デジタルナンバープレートについてお話する前に、そもそもなぜナンバープレートが必要なのか知っておく必要がありますね。ナンバープレートはその名の通り、車を番号化するためのものです。個人が所有する物の中では不動産の次に高いであろう自動車。そんな高くて危険な物が街をぞろぞろと走っているわけですから、番号を振り分けるのは非常に合理的です。しかし、デザイン面では非常に邪魔ですよね。車の美しさを半減させてしまっているというのは言い過ぎかもしれませんが、デザインを制限しているのは事実です。特に輸入車は相性が悪く、日本のナンバープレートをつけただけでダサく感じてしまうものです。そんな意見もありますから、ナンバープレートの必要性を改めて考えるべきでしょう。
自動車登録の証明
ナンバープレートが担う一番の役割はこれです。自動車というのは国に登録する必要があります。人も会社も飲食店も、同じように国に登録をします。それは国が管理する必要があるからです。一番は税金を管理するためですね。さらに、車は危険なものですから、「保安基準を満たしているか確認する」「事故を起こしたり、違反をした時に識別できる」必要があります。猟銃や刀剣と同じですね。また、犯罪にも利用されやすいですから、保管場所の確認や、犯罪グループが利用しづらくなるという役割もあります。少し難しいですが、身近なのはオービスによるナンバーの識別でしょうか。ナンバープレートは「速度違反自動取締装置」には欠かせないものです。
高速道路や駐車場での種別分け
登録自動車 軽自動車 自家用 事業用 自家用 事業用 白地に緑文字 緑地に白文字 黄色地に黒文字 黒地に黄色文字
これは副次的な役割ですが、ナンバープレートは自家用と事業用で色が違います。車のサイズによってもナンバープレートが異なるため、高速道路や駐車場ではナンバープレートを一目見ただけで適切な料金を判断できます。黄色ナンバー(軽自動車)なら高速道路料金が安くなりますし、駐車場では軽専用の区画に止めることができます。バイクであれば、ピンクナンバーの小型自動二輪車は高速道路を走れないので、目撃されれば一発で通報されます。このように、入り口でいちいち測定しなくても、ナンバープレートだけで種別を判断することができます。
バスやタクシーの違法営業防止
上記のように、事業用の車両には事業用のナンバープレートを付ける必要があります。つまり、「白タク」と呼ばれる白いナンバープレートをつけたタクシーはすぐに違法だと判断できます。バスも無料のシャトルバスや送迎バスは白ナンバー、市バスなどは緑ナンバーと分けられています。消費者は「なんか怪しいな」と判断することができるのです。
デジタルナンバープレートとは?
実は、すでに海外ではナンバープレートのデジタル化が進んでいます。わかりやすく、「デジタルナンバープレート」と呼びましょう。そのままですね。
アメリカの一部の州で試験運用、法律で認められた
このデジタルナンバープレート、「RPlate」はアメリカのシリコンバレーにあるスタートアップ企業「Reviver Auto」が開発しました。そして、そのRPlateに対応する法改正が行われています。使用できるのはミシガン州・カリフォルニア州・アリゾナ州。テキサス州やフロリダ州でも試験運用がされています。やはり、自動車で新しいサービスを始めるには法律が大きな壁となります。特に、ナンバープレートに関しては行政が管理していますし、データも膨大です。法整備やインフラ整備には多大なコストがかかりますし、権利問題も発生するでしょう。ナンバープレートで儲けている組織もありますからね。こうやって法改正が行われていくのは大きな一歩です。さすが自由の国アメリカですね。ナンバーの登録変更など、面倒な手続きもアプリ上で行うことができるというから驚きです。

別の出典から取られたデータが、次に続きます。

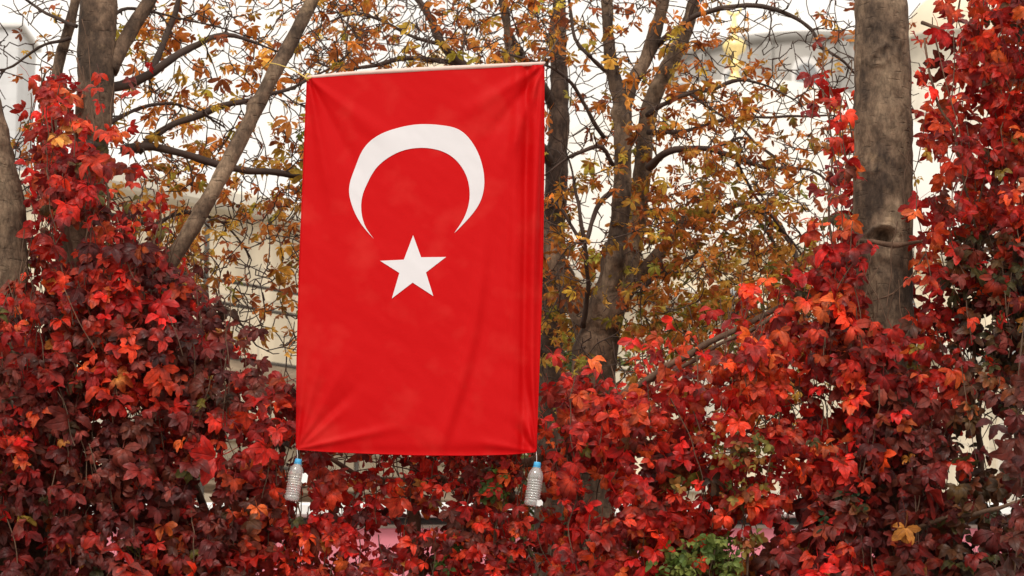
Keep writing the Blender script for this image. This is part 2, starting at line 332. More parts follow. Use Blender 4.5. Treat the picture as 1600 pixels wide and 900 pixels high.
# --- drum and white dome
dc = np.array((4.4, 45.0))
dome = empty('white_dome', (dc[0], dc[1], 0), 'great white dome of the bath house behind the middle tree', 'dome')
g = MB(); g.lathe([(6.1, 0.0), (6.1, 8.9)], (dc[0], dc[1], 0), 8 * 6); g.build('drum', M['wall'], dome)
g = MB(); g.lathe([(6.1, 8.9), (6.4, 9.0), (6.42, 9.15), (6.25, 9.22), (6.0, 9.25)], (dc[0], dc[1], 0), 64)
g.lathe([(6.12, 7.0), (6.22, 7.03), (6.22, 7.15), (6.12, 7.18)], (dc[0], dc[1], 0), 64); g.build('cornice', M['trim'], dome)
zc = 7.15; Rr = 6.25; a0 = math.asin((9.2 - zc) / Rr)
g = MB(); g.lathe([(Rr * math.cos(a), zc + Rr * math.sin(a)) for a in np.linspace(a0, math.pi / 2 - 0.001, 30)], (dc[0], dc[1], 0), 96); g.build('dome_shell', M['lead'], dome)
for k in range(14):
    th = math.pi * 2 * k / 14 + 0.1; g = MB(); c_, s_ = math.cos(th), math.sin(th)
    pr = [(-0.35, 7.4), (0.35, 7.4), (0.35, 8.1)] + [(0.35 * math.cos(a), 8.1 + 0.35 * math.sin(a)) for a in np.linspace(0.2, math.pi - 0.2, 7)] + [(-0.35, 8.1)]
    v = [(dc[0] + c_ * 6.14 - s_ * a, dc[1] + s_ * 6.14 + c_ * a, z) for a, z in pr]; k2 = len(pr)
    v += [(dc[0] + c_ * 6.0 - s_ * a, dc[1] + s_ * 6.0 + c_ * a, z) for a, z in pr]
    g.add(v, [np.array([list(range(k2))]), np.array([(i, k2 + i, k2 + (i + 1) % k2, (i + 1) % k2) for i in range(k2)])]); g.build('window', M['glassd'], dome, smooth=False)
M['gold'] = plain('gilt', (0.93, 0.74, 0.33), 0.42, metal=0.55, var=0.1)
g = MB(); z0 = 13.36
g.lathe([(0.34, z0 - 0.06), (0.30, z0 + 0.05), (0.2, z0 + 0.16), (0.1, z0 + 0.3), (0.07, z0 + 0.42), (0.15, z0 + 0.5), (0.15, z0 + 0.54), (0.06, z0 + 0.62), (0.06, z0 + 0.7), (0.2, z0 + 0.8), (0.23, z0 + 0.9), (0.18, z0 + 1.0), (0.06, z0 + 1.08),
         (0.05, z0 + 1.16), (0.12, z0 + 1.24), (0.05, z0 + 1.32), (0.03, z0 + 1.5), (0.001, z0 + 1.52)], (dc[0] - 0.12, dc[1], 0), 24)
fi = g.build('finial', M['gold'], dome); 
g = MB(); a = np.linspace(-0.2 * math.pi + math.pi / 2 + 0.9, 2 * math.pi + math.pi / 2 - 0.7, 26)
P = np.stack([dc[0] - 0.12 + 0.13 * np.cos(a), np.full(26, dc[1]), z0 + 1.66 + 0.13 * np.sin(a)], 1); g.tube(P, 0.03 * np.sin(np.linspace(0.15, math.pi - 0.15, 26)) + 0.004, 8)
g.build('crescent', M['gold'], fi)
# --- far grey mosque drum with arched windows
M['grey'] = plain('grey_plaster', (0.41, 0.39, 0.365), 0.8, var=0.12, scale=0.7)
M['grey2'] = plain('grey_trim', (0.33, 0.315, 0.295), 0.8, var=0.1, scale=2)
M['pale'] = plain('pale_lead', (0.72, 0.70, 0.68), 0.7, var=0.06, scale=0.6)
mc = np.array((9.75, 80.0)); mos = empty('mosque', (mc[0], mc[1], 0), 'grey round mosque drum with arched window far behind the white dome', 'building')
g = MB(); g.lathe([(4.5, 14.0), (4.5, 23.2)], (mc[0], mc[1], 0), 64); g.build('drum', M['grey'], mos)
g = MB(); g.box((mc[0], mc[1] + 2, 7.0), (30, 22, 14.0), 0, 0.2); g.build('wall', M['grey'], mos, smooth=False)
g = MB(); g.lathe([(4.5, 23.0), (4.68, 23.1), (4.7, 23.3), (4.55, 23.34), (4.2, 23.4)], (mc[0], mc[1], 0), 64); g.build('cornice', M['grey2'], mos)
g = MB(); g.lathe([(4.4 * math.cos(a), 23.3 + 0.9 * math.sin(a)) for a in np.linspace(0, 1.57, 16)], (mc[0], mc[1], 0), 48); g.build('roof', M['pale'], mos)
for k in range(12):
    th = math.pi * 2 * (k + 0.5) / 12 - 0.06; c_, s_ = math.cos(th), math.sin(th)
    g = MB(); g.box((mc[0] + c_ * 4.58, mc[1] + s_ * 4.58, 19.0), (0.4, 0.3, 8.0), th, 0.04); g.build('pilaster', M['grey2'], mos, smooth=False)
    th += math.pi / 12; c_, s_ = math.cos(th), math.sin(th)
    for (hw, zb, zt, ra, nm, mt) in ((0.48, 19.4, 22.0, 4.57, 'window_frame', 'pale'), (0.34, 19.6, 21.9, 4.63, 'window', 'glassd')):
        pr = [(-hw, zb), (hw, zb), (hw, zt)] + [(hw * math.cos(a), zt + hw * math.sin(a)) for a in np.linspace(0.2, math.pi - 0.2, 7)] + [(-hw, zt)]; k2 = len(pr)
        v = [(mc[0] + c_ * ra - s_ * a, mc[1] + s_ * ra + c_ * a, z) for a, z in pr] + [(mc[0] + c_ * 4.3 - s_ * a, mc[1] + s_ * 4.3 + c_ * a, z) for a, z in pr]
        g = MB(); g.add(v, [np.array([list(range(k2))]), np.array([(i, k2 + i, k2 + (i + 1) % k2, (i + 1) % k2) for i in range(k2)])]); g.build(nm, M[mt], mos, smooth=False)
# --- beige cupolas
M['beige'] = plain('beige_render', (0.72, 0.62, 0.47), 0.8, var=0.06, scale=1)
def cupola(px, py, d, rpx, label):
    c = W(px, py, d); r = rpx * d / FPX; e = empty('cupola', (c[0], c[1], 0), label, 'dome', 'small beige cupolas on the skyline')
    g = MB(); g.lathe([(r * math.cos(a), c[2] + r * math.sin(a)) for a in np.linspace(0, 1.57, 20)], (c[0], c[1], 0), 48); g.build('dome_shell', M['beige'], e)
    g = MB(); g.lathe([(r, c[2] - 1.2), (r, c[2] - 0.1), (r * 1.06, c[2] - 0.06), (r * 1.06, c[2] + 0.03), (r, c[2] + 0.05)], (c[0], c[1], 0), 48)
    g.lathe([(r * 1.25, 0), (r * 1.25, c[2] - 1.2), (r * 0.9, c[2] - 1.15)], (c[0], c[1], 0), 8); g.build('drum', M['trim'], e)
cupola(1492, 66, 62, 82, 'beige cupola showing right of the thick right trunk at the top')
cupola(690, 118, 58, 40, 'small beige cupola peeping over the rod of the flag')
# --- pale tower at the left edge
tw = W(10, 62, 60); g_ = empty('tower', (tw[0], tw[1], 0), 'pale grey square tower blurred at the upper left edge', 'tower')
M['towers'] = stone_mat('pale_tower_stone', (0.66, 0.66, 0.67), (0.58, 0.58, 0.58), 0.9, 0.4, 0.12)
g = MB(); g.box((tw[0] - 0.4, tw[1], tw[2] / 2), (1.9, 2.2, tw[2]), 0, 0.03); g.build('shaft', M['towers'], g_, smooth=False)
g = MB(); g.box((tw[0] - 0.4, tw[1], tw[2] + 0.06), (2.15, 2.45, 0.14), 0, 0.03); g.build('cornice', M['pale'], g_, smooth=False)

# --- scaffolding in front of the cream wall
sc = empty('scaffolding', wp(3, 0.8, 0), 'steel pipe scaffolding with plank decks against the cream wall left of the flag', 'scaffolding')
M['pipe'] = plain('scaffold_pipe', (0.075, 0.065, 0.055), 0.8, metal=0.0, spec=0.15, var=0.25, scale=5)
M['plank'] = plain('scaffold_plank', (0.36, 0.27, 0.19), 0.85, var=0.3, scale=4, stretch=(1, 1, 6))
for t_ in (-1.2, 1.0, 3.2, 5.4):
    for off in (0.25, 1.15):
        g = MB(); g.tube([wp(t_, off, 0.0), wp(t_, off, 6.6)], 0.028, 8); g.build('pole', M['pipe'], sc)
for z, offs in ((4.12, (1.21,)), (4.45, (1.21,)), (5.2, (1.21,)), (5.75, (1.21,)), (6.2, (0.31,))):
    for off in offs:
        g = MB(); g.tube([wp(-1.6, off, z), wp(5.8, off, z)], 0.02, 8); g.build('ledger', M['pipe'], sc)
for z in (3.86, 4.98):
    for i, off in enumerate((0.45, 0.72, 0.99)):
        g = MB(); g.box(wp(2.1, off, z + 0.065), (7.6, 0.24, 0.06), rz, 0.006); g.build('plank', M['plank'], sc, smooth=False)
    g = MB(); g.box(wp(2.1, 1.13, z + 0.17), (7.6, 0.03, 0.15), rz, 0.005); g.build('toe_board', M['plank'], sc, smooth=False)
g = MB(); g.tube([wp(2.2, 1.3, 3.7), wp(4.0, 1.3, 5.3)], 0.022, 8); g.build('brace', plain('timber_brace', (0.52, 0.38, 0.24), 0.8, var=0.15), sc)

# --- pink pavilion behind the hedge
pv = empty('pavilion', (0, 21, 0), 'long pink panelled pavilion with white roof edge seen through the creeper gaps', 'pavilion')
M['pink'] = plain('pink_panel', (0.72, 0.22, 0.28), 0.55, var=0.06, scale=1.5)
M['white'] = plain('white_sheet', (0.85, 0.84, 0.82), 0.5, var=0.04, scale=2)
M['black'] = plain('shadow_gap_dark', (0.03, 0.028, 0.028), 0.6, var=0.2)
zt = W(800, 815, 21)[2]
for i in range(8):
    x0 = -7 + i * 1.8; g = MB(); g.box((x0 + 0.9, 21.0, (zt - 0.06) / 2 + 0.02), (1.77, 0.08, zt - 0.1), 0, 0.01); g.build('panel', M['pink'], pv, smooth=False)
for i in range(9):
    g = MB(); g.box((-7 + i * 1.8, 21.06, zt / 2), (0.1, 0.1, zt), 0, 0.01); g.build('post', M['white'], pv, smooth=False)
g = MB(); g.box((0.2, 21.0, zt), (14.6, 0.12, 0.05), 0, 0.01); g.build('shadow_gap_beam', M['black'], pv, smooth=False)  # near-black bar that paints in the shadow gap under the roof edge
g = MB(); g.box((0.2, 22.1, zt + 0.09), (14.9, 2.6, 0.12), 0, 0.02); g.build('roof', M['white'], pv, smooth=False)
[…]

ディスプレイには「$NDHLP!(助けて!)」などの文字が表示可能
デジタルナンバープレートの大きな特徴は、ディスプレイであることです。強化されたガラスにタブレットのように映像を映し出します。番号や地名、有効期限などは当然表示されますし、盗難車であることを知らせるメッセージや後続車への挨拶を表示することもできます。また、ディスプレイの可能性は無限大で、駐車券や広告も表示可能です。季節ごとにデザインを切り替えたり、会社のロゴを表示することもできるかもしれませんね。金属の板からディスプレイに変わっただけでも考えられる機能はたくさんあります。
トラッキングや通行料の支払いもできる
デジタルナンバープレートはサーバーと繋がっていて、位置情報も判断できます。アプリ上で自分の車の位置を知ることもできますし、盗難を検知することもできます。また、日本で言うETCのような通行料決済機能も搭載しており、至れり尽くせりなプレートです。
日本で普及するのはまだまだ先か
そうなれば、日本でも普及していくのかと思いますが、なかなか怪しいように思います。アメリカで完全に普及すれば、日本の行政も使用を許可するしかありませんが、まだ随分と先の話になるのではないでしょうか。
ひと昔前のスマートプレート導入も延期
実は、日本でも2003年を目処にナンバープレートの電子化を行おうという動きがありました。ナンバープレートにICチップを埋め込み、そのデータを街頭のセンサーで読み取るもの。現在進んでいるコネクテッドカーの先代モデルと言えばわかりやすいでしょうか。ICチップを全ての車に埋め込めば、色々な応用ができます。車検データの読み取り、ナビ機能の精密化などなど。車の流れが全て可視化することができるので、公共交通機関は大助かりです。駐車場などでも車を識別して案内をすることができます。そんなスマートプレートもコストを理由に延期されています。
スマートプレートに搭載されるデータは車検証情報だけ
スマートプレートに搭載される予定だったデータは車検証情報だけでした。車検証情報も情報量は多いですが、デジタルナンバープレートのようにトラッキングもできませんし、使い道が狭すぎました。リアルタイムの走行距離やメンテナンス情報なども記録できればいいですが、まだまだでしたね。
膨大なデータを扱うことができるのか
デジタルナンバープレートが普及すれば、膨大なデータが街を走ります。しかし、それを整理し活用するインフラが整備されるのは何年も先の話です。また、セキュリティ面の問題もあります。ユーザーの位置情報や行動記録はデリケートなデータです。また、登録情報をハッキングされる可能性だってあります。車は目の前にあるのに、ネット上で所有者情報を書き換えられて、他人のものになってしまったり…。そういった犯罪は対策されますが、今までに色々なデータを流出させてきたお役所が管理できるのかという反発もあるでしょう。
ナンバープレート自体がなくなるのはもっと先
これは筆者の個人的な意見ですが、デジタルナンバープレートが普及するよりも前に、コネクテッドカーや自動運転が普及するでしょう。コネクテッドカーは、車がありとあらゆるものと通信を行い、走るスマホのようなるものです。車の情報、車検証情報や位置情報、メンテナンス情報や走行距離など。地図会社や通信会社、信号や他の車、歩行者とも繋がるのです。そうなればナンバープレートは必要なくなるのではないでしょうか。コネクテッドカーが普及するのは新たな通信規格5Gが普及する2020年以降です。遠い未来ではないですね。